Forest Preserve District of Cook County (Illinois)
Nature Bulletin No. 558-A March 15, 1975
Forest Preserve District of Cook County
George W. Dunne, President
Roland F. Eisenbeis, Supt. of Conservation
****:WINDMILLS
Two products of Yankee ingenuity -- barbed wire and the windmill --
played leading parts in the taming of the Wild West. Windmills made it
possible to build the railroads and establish the ranches and farms
which now occupy the Great Plains from Canada to Mexico. In that vast
territory, once known as "The Great American Desert, " the annual
rainfall is less than 20 inches -- frequently much less. Unless you have
lived there, you cannot realize how terribly hot and dry that country
becomes, nor how hard the winds may blow incessantly for days, weeks
or even months. Windmills made it possible to pump, from veins far
underground, water that was more precious than gold.
Windmills had been used in Europe since the 12th century, especially in
the Netherlands and Germany, but they were huge cumbersome
structures built to furnish great power for pumping large volumes of
water or grinding grain. Their sail wheels, 60 or more feet in diameter
and mounted on an enclosed tower, had from 4 to 6 radial arms that
almost touched the ground as they revolved. On each arm were
transverse slats over which a canvas sail had to be unfurled and
stretched each time the mill was operated.
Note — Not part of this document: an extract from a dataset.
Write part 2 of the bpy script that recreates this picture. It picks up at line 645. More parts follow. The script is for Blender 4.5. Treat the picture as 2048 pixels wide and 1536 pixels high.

In the German type, the entire tower was rotated around a central post,
by hand, to keep the wheel facing the wind. On the Dutch type only the
top or turret revolved and one of these was preserved in Mt. Emblem
Cemetery on Grand Ave. just west of the new Tri-State Tollroad. It was
built in 1847 and, until 1916, was used to grind grain into flour and
livestock feed.
In 1854, Daniel Halliday, a young mechanic in Ellington, Connecticut,
perfected a windmill that was not only much smaller and less expensive
than the European types but was portable and had two great
improvements. Its wheel was sectional, with wooden "sails," and was
automatically shifted into the wind by wind pressure on a vertical vane
or tail behind it. Further, there was a weight which acted like the
governor on a steam engine. When the wind's velocity caused the wheel
to spin too fast, the weight rose slowly and reduced the "pitch" of the
sails -- the area presented to the wind. Mounted on a tower or a barn,
the power was applied through a transmission device to a pump rod or
the shaft of a mill. The availability of water, because of this invention,
attracted ranchers and homesteaders. Soon the prairies were dotted with
windmills, mounted on crude wooden towers, looming above the stock
tanks and every railroad water tank. Halliday's shop was expanded into
the United States Wind Engine and Pump Company and relocated on
the Fox River at Batavia, Illinois. At the Philadelphia Centennial in
1876, the best windmill was the Eclipse, invented by a missionary to the
Ojibway Indians and later made by the Fairbanks-Morse Co. At one
time there were 30 to 40 such manufacturers. Gradually, the wooden
ones gave way to all-steel windmills with curved blades, such as Elgin's
Wonder (made in Elgin, I11. ), Woodmanse (Freeport, Ill. ), Baker
(Evansville, Wis. ) and Aermotor, manufactured in Chicago since 1888
and one of the few still made.
Almost every windmill you see in Illinois now is an Aermotor with its
patented self-oiling gear case. One huge ranch in Texas has more than
100 of them, serviced by a cowhand who travels in a jeep!